1902 - Les 400 victimes du Prêcheur

Les conséquences des lahars historiques de la rivière du Prêcheur

 

Le 8 mai, un hommage est rendu aux 28 000 victimes de St-Pierre, rendons aussi un hommage aux 400 victimes qui sont à déplorer au Prêcheur en raison de l’ensevelissement d’une partie du bourg par des dépôts de lahars de l’éruption de la Montagne Pelée de 1902.

L’article de Guillaume LALUBIE, Docteur en géographie, spécialisé dans l’hydro-géomorphologie volcanique, UA, nous expose :

Les conséquences des lahars historiques de la rivière du Prêcheur

sur la morphodynamique du trait de côte

 

La rivière du Prêcheur est régulièrement en crise. Elle est empruntée par des coulées de boue (appelées lahars) dont les matériaux proviennent d'un mouvement de terrain de grande ampleur, mobilisant les accumulations de dépôts volcaniques de la Montagne Pelée (figure).
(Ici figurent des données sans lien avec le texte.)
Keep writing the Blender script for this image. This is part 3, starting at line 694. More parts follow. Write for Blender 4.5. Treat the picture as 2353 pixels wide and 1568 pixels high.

On peut hiérarchiser les phénomènes lahariques selon l'échelle temporelle (Lalubie, 2013) :

             - à la minute on observe les "bouffées" successives (appelées également vagues) ;

             - à la journée on parle de "lahar" (ou de coulée), lequel est constitué d'un front d'éléments grossiers, d'un corps de coulée constitué de bouffées successives, puis d'une queue aux écoulements hyperconcentrés ;

             - à l'année on s'intéresse à la "crise laharique" et ces différentes coulées.

Près d'une dizaine de crises lahariques d'intensité variable ont été répertoriées depuis 1851 (Saffache, 1998 ; Lalubie, 2010 et 2011 ; Aubaut et al., 2013). Certaines de ces crises ont affecté l'ouvrage de franchissement (1902, 1950 (?), 1976 (passerelle), 1980 et 2010) et les quartiers riverains par des débordements (1902, 1980 et 2010).

En 1902, 400 victimes furent à déplorer en raison de l'ensevelissement d'une partie du bourg par les dépôts lahariques (figure).

 

En juin 2010, plusieurs centaines de personnes, ainsi que des activités agricoles et touristiques, se trouvèrent isolées lorsque le pont fut détruit et enseveli sous les coulées successives. Actuellement encore, lors d'intenses épisodes pluvieux, des coulées se forment au pied du mouvement de terrain et atteignent parfois la mer, remplissant de matériaux le lit du cours d'eau.

Les lahars ont une double action antagoniste sur le trait de côte de la commune du Prêcheur.

D'une part, les matériaux des lahars en mouvement érodent l'embouchure du cours d'eau et la mer remonte dans le cours d'eau jusqu'au gué (1902, 1950 et 2010). Cette excavation peut générer une instabilité des berges anthropisées du cours d'eau. D'autre par, les matériaux fins arrivés en mer sont redistribués par la dérive littorale et contribuent à la propagation du trait de côte par aggradation. Après la crise de 1902, le trait de côte avait progressé de plusieurs dizaines de mètres sur toute la commune du Prêcheur (ainsi que sur la façade orientale du volcan). À la fin de l'éruption, ce cordon sableux fut occupé par la route côtière, des bâtiments au niveau du bourg et du quartier de l'Anse Bellevue, mais aussi fut planté en cocoteraie. L'érosion marine, très accentuée durant les houles cycloniques, a rongé ce cordon sableux afin de retrouver un équilibre entre les apports terrestres et l'énergie érosive marine. Les bâtiments construits sur ce cordon sableux temporaire furent détruits entre 1950 et 1980 sous les assauts de la mer. Des travaux d'endiguement furent entrepris notamment pour protéger la route côtière.

Les relations entre les phénomènes géomorphologiques terrestres et marins sont étroites et exacerbées sur les édifices volcaniques vivants de la région. Une meilleure compréhension des processus morphodynamiques mis en jeu contribuerait à optimiser l'aménagement et la mise en sécurité du territoire. Cependant, malgré la répétition des lahars destructeurs depuis 30 ans dans la Rivière du Prêcheur, très peu de connaissances sont à disposition concernant la morphodynamique du lit du cours d'eau ou celle du cordon sableux côtier. »

(Art. Guillaume Lalubie /16-11-2022).